Required work:
Can you restate the records below word for word?

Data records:
☆ ☆ ☆ ☆ ☆ ☆ ☆

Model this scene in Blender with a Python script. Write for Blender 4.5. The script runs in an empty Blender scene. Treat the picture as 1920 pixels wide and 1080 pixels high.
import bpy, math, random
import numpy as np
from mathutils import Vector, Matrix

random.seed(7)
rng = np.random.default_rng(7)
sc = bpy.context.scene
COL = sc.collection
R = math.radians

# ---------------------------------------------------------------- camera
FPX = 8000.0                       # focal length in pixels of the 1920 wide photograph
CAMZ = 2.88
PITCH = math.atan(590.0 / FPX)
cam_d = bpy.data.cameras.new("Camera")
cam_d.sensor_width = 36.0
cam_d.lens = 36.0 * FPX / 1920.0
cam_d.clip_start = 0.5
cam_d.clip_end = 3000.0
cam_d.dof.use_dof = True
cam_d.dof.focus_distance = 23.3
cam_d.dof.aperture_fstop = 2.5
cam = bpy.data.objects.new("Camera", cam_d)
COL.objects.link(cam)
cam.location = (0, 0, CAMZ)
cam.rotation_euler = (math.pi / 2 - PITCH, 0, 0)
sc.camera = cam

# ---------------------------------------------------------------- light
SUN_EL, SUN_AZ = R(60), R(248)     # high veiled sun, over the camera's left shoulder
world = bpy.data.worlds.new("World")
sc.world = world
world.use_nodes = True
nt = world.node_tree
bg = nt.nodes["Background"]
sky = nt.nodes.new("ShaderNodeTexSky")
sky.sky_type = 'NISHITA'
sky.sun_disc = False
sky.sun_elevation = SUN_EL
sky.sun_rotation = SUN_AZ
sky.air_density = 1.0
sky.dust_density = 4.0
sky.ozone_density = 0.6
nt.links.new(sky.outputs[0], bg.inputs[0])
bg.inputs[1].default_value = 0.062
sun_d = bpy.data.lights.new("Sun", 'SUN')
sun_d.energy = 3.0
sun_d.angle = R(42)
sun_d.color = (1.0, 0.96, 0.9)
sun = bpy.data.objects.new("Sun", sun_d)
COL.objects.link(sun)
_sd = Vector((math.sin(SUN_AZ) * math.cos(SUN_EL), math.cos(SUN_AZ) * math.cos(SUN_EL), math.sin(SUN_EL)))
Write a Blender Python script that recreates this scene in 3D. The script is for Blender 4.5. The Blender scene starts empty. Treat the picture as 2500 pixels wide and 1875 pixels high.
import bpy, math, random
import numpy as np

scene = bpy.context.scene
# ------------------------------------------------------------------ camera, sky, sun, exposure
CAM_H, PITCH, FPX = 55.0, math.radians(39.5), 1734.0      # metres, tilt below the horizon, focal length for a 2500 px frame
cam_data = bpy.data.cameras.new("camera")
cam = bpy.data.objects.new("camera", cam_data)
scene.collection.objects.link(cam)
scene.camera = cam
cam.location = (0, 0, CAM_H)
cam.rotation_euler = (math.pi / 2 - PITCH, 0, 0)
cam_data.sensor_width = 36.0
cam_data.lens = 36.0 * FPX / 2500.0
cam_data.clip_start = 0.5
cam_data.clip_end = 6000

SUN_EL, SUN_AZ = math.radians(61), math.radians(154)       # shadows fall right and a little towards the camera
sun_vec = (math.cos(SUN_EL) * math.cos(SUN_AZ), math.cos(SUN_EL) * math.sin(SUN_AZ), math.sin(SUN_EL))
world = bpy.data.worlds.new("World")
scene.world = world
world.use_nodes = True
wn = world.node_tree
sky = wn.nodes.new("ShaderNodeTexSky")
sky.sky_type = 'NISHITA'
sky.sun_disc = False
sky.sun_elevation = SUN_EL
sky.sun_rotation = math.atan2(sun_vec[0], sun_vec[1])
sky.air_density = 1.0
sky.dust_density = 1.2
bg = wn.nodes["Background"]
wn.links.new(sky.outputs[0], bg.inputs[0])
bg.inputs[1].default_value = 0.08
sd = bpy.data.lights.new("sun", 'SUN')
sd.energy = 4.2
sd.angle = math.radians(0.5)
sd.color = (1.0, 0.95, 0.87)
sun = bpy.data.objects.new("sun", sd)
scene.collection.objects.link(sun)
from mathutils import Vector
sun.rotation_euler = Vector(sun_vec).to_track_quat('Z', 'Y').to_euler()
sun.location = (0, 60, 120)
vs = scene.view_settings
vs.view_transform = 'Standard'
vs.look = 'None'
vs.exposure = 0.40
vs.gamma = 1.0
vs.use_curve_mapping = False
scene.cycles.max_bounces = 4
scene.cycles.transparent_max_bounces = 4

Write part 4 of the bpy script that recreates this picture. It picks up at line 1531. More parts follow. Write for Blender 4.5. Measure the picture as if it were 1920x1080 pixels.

☆ ☆ ☆ ☆ ☆ ☆ ☆

Right answer:
Model this scene in Blender with a Python script. Write for Blender 4.5. The script runs in an empty Blender scene. Treat the picture as 1920 pixels wide and 1080 pixels high.
import bpy, math, random
import numpy as np
from mathutils import Vector, Matrix

random.seed(7)
rng = np.random.default_rng(7)
sc = bpy.context.scene
COL = sc.collection
R = math.radians

# ---------------------------------------------------------------- camera
FPX = 8000.0                       # focal length in pixels of the 1920 wide photograph
CAMZ = 2.88
PITCH = math.atan(590.0 / FPX)
cam_d = bpy.data.cameras.new("Camera")
cam_d.sensor_width = 36.0
cam_d.lens = 36.0 * FPX / 1920.0
cam_d.clip_start = 0.5
cam_d.clip_end = 3000.0
cam_d.dof.use_dof = True
cam_d.dof.focus_distance = 23.3
cam_d.dof.aperture_fstop = 2.5
cam = bpy.data.objects.new("Camera", cam_d)
COL.objects.link(cam)
cam.location = (0, 0, CAMZ)
cam.rotation_euler = (math.pi / 2 - PITCH, 0, 0)
sc.camera = cam

# ---------------------------------------------------------------- light
SUN_EL, SUN_AZ = R(60), R(248)     # high veiled sun, over the camera's left shoulder
world = bpy.data.worlds.new("World")
sc.world = world
world.use_nodes = True
nt = world.node_tree
bg = nt.nodes["Background"]
sky = nt.nodes.new("ShaderNodeTexSky")
sky.sky_type = 'NISHITA'
sky.sun_disc = False
sky.sun_elevation = SUN_EL
sky.sun_rotation = SUN_AZ
sky.air_density = 1.0
sky.dust_density = 4.0
sky.ozone_density = 0.6
nt.links.new(sky.outputs[0], bg.inputs[0])
bg.inputs[1].default_value = 0.062
sun_d = bpy.data.lights.new("Sun", 'SUN')
sun_d.energy = 3.0
sun_d.angle = R(42)
sun_d.color = (1.0, 0.96, 0.9)
sun = bpy.data.objects.new("Sun", sun_d)
COL.objects.link(sun)
_sd = Vector((math.sin(SUN_AZ) * math.cos(SUN_EL), math.cos(SUN_AZ) * math.cos(SUN_EL), math.sin(SUN_EL)))
Write a Blender Python script that recreates this scene in 3D. The script is for Blender 4.5. The Blender scene starts empty. Treat the picture as 2500 pixels wide and 1875 pixels high.
import bpy, math, random
import numpy as np

scene = bpy.context.scene
# ------------------------------------------------------------------ camera, sky, sun, exposure
CAM_H, PITCH, FPX = 55.0, math.radians(39.5), 1734.0      # metres, tilt below the horizon, focal length for a 2500 px frame
cam_data = bpy.data.cameras.new("camera")
cam = bpy.data.objects.new("camera", cam_data)
scene.collection.objects.link(cam)
scene.camera = cam
cam.location = (0, 0, CAM_H)
cam.rotation_euler = (math.pi / 2 - PITCH, 0, 0)
cam_data.sensor_width = 36.0
cam_data.lens = 36.0 * FPX / 2500.0
cam_data.clip_start = 0.5
cam_data.clip_end = 6000

SUN_EL, SUN_AZ = math.radians(61), math.radians(154)       # shadows fall right and a little towards the camera
sun_vec = (math.cos(SUN_EL) * math.cos(SUN_AZ), math.cos(SUN_EL) * math.sin(SUN_AZ), math.sin(SUN_EL))
world = bpy.data.worlds.new("World")
scene.world = world
world.use_nodes = True
wn = world.node_tree
sky = wn.nodes.new("ShaderNodeTexSky")
sky.sky_type = 'NISHITA'
sky.sun_disc = False
sky.sun_elevation = SUN_EL
sky.sun_rotation = math.atan2(sun_vec[0], sun_vec[1])
sky.air_density = 1.0
sky.dust_density = 1.2
bg = wn.nodes["Background"]
wn.links.new(sky.outputs[0], bg.inputs[0])
bg.inputs[1].default_value = 0.08
sd = bpy.data.lights.new("sun", 'SUN')
sd.energy = 4.2
sd.angle = math.radians(0.5)
sd.color = (1.0, 0.95, 0.87)
sun = bpy.data.objects.new("sun", sd)
scene.collection.objects.link(sun)
from mathutils import Vector
sun.rotation_euler = Vector(sun_vec).to_track_quat('Z', 'Y').to_euler()
sun.location = (0, 60, 120)
vs = scene.view_settings
vs.view_transform = 'Standard'
vs.look = 'None'
vs.exposure = 0.40
vs.gamma = 1.0
vs.use_curve_mapping = False
scene.cycles.max_bounces = 4
scene.cycles.transparent_max_bounces = 4

Write part 4 of the bpy script that recreates this picture. It picks up at line 1531. More parts follow. Write for Blender 4.5. Measure the picture as if it were 1920x1080 pixels.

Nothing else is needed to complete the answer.